Ainda assim, sua mãe, Carina Gola, reconhece na hora quando a menina está mentindo. “Desde o momento em que ela começou a falar, estabeleci que não dizer a verdade é algo ruim, que não traz nenhum benefício. Com isso, eu identifico em seus olhos quando ela mente. Ela se sente mal e logo vem me contar o que aconteceu de fato”, conta Carina.
As mentirinhas de Luana são as “clássicas” da infância. Sabe aquela dor de cabeça que aparece um pouquinho antes do horário da escola? Também entram na lista a lição de casa já cumprida em menos de cinco minutos e a garantia de que o banho foi tomado, mesmo com os pés e as mãos imundos. Vez ou outra, Luana acaba se rendendo a essas “falhas”.
“Mas eu nunca menti”, afirma a menina, imediatamente ao ser perguntada. Após alguns segundos, ela tenta consertar. “Acho que menti só uma vez. Porém, não lembro muito bem como aconteceu”, emenda.

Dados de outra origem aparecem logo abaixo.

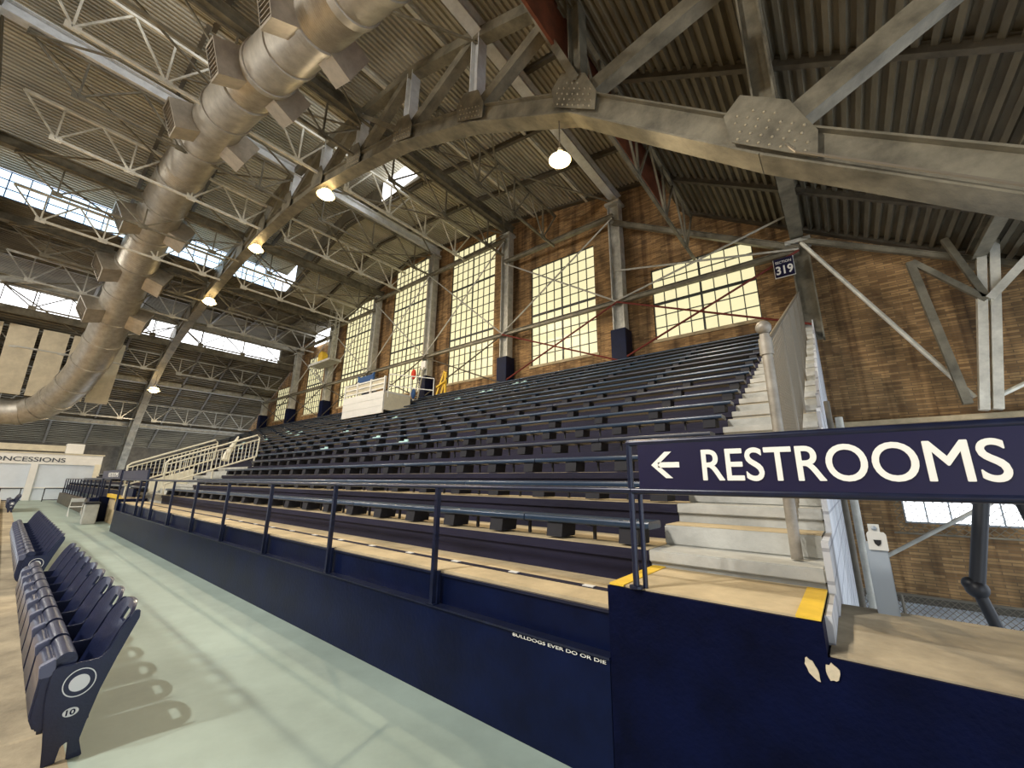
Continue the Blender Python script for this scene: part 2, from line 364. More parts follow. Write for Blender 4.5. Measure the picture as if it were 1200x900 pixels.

Luana confirma que aprendeu quando ainda era novinha que a mentira decepciona os outros. “A minha mãe me ensinou que, quando as pessoas descobrem a mentira, elas ficam tristes. Não gosto de mentir, só quando é necessário, tipo um assunto particular que os outros não precisam ficar sabendo”, afirma, com propriedade.
Para ensinar essa lição e solucionar o problema das pequenas mentiras da filha, a “mágica” de Carina é conversar. “Toda vez, explico que, sem confiança, ninguém vai acreditar nela. Envergonhada, Luana não consegue mentir direito”, diz a mãe, aliviada.
A fórmula de Carina, segundo os especialistas, é mesmo a que mais funciona nos casos das mentirinhas. Mas, para que esses pequenos deslizes não virem problemas maiores no futuro, pais e mães precisam ficar atentos. Se não são barradas cedo, as mentirinhas podem gerar adultos sem ética e com dificuldades nas relações humanas.
BOXE:
NÃO ACREDITE E NEM FINJA QUE ACREDITA (*)
“Meu filho não mente.” Essa afirmação não revela uma crença, mas uma espécie de conivência com a mentira que o filho contou. O filho mente, sim, mas é preferível acreditar no filho do que na escola, no síndico, no guarda, no funcionário de casa, etc. É uma forma muito pouco eficiente de acobertar uma mentira, ao mesmo tempo uma maneira ingênua ou covarde de os pais enfrentarem um filho que está mentindo. O motivo principal desta mentira é acobertar uma verdade que o próprio filho sabe que até mesmo seus próprios pais não a aceitariam. Portanto, quando os pais acreditam ou demonstram que acreditam sem de fato acreditar, reforçam no filho o mecanismo da mentira.
A mentira continua quando encontra pessoas que acreditam nela. Isto é, o filho continuará mentindo porque os seus próprios pais acreditam nela. Somente os pais sabem se estão verdadeiramente acreditando no filho ou se estão fingindo que acreditam. Muito pior para o filho quando este percebe que os pais estão fingindo que acreditam, pois ele percebe que os pais também não estão sendo verdadeiros. Ou seja, se os próprios pais mentem, mesmo que seja para poupar o filho, por que o próprio filho não haveria de mentir para se poupar das suas responsabilidades? Desta maneira os pais não estão preparando o filho para fazer parte dos cidadãos que querem uma sociedade mais justa, mas estão reforçando o filho a ser um transgressor social.
Estes pais deveriam clicar o “atualizar” nas suas vidas, principalmente no que se refere à educação dos filhos. Porque para termos uma sociedade mais humana e justa é necessário que o cidadão seja preparado desde a infância. O novo paradigma da educação é que os pais não permitam que o filho faça em casa, com eles, o que não poderá fazer como cidadão e que o estimulem a praticar em casa, com eles, o que ele terá que fazer fora de casa. Se os pais perceberem que as mentiras do filho começam a atrapalhar o cotidiano, acomodar irregularidades, prejudicar outras pessoas, está na hora de procurar ajuda especializada com um psicoterapeuta. Este(a) psicoterapeuta funcionará como uma prótese provisória até que a mentira fraturada se recupere, transformando-se em uma verdade.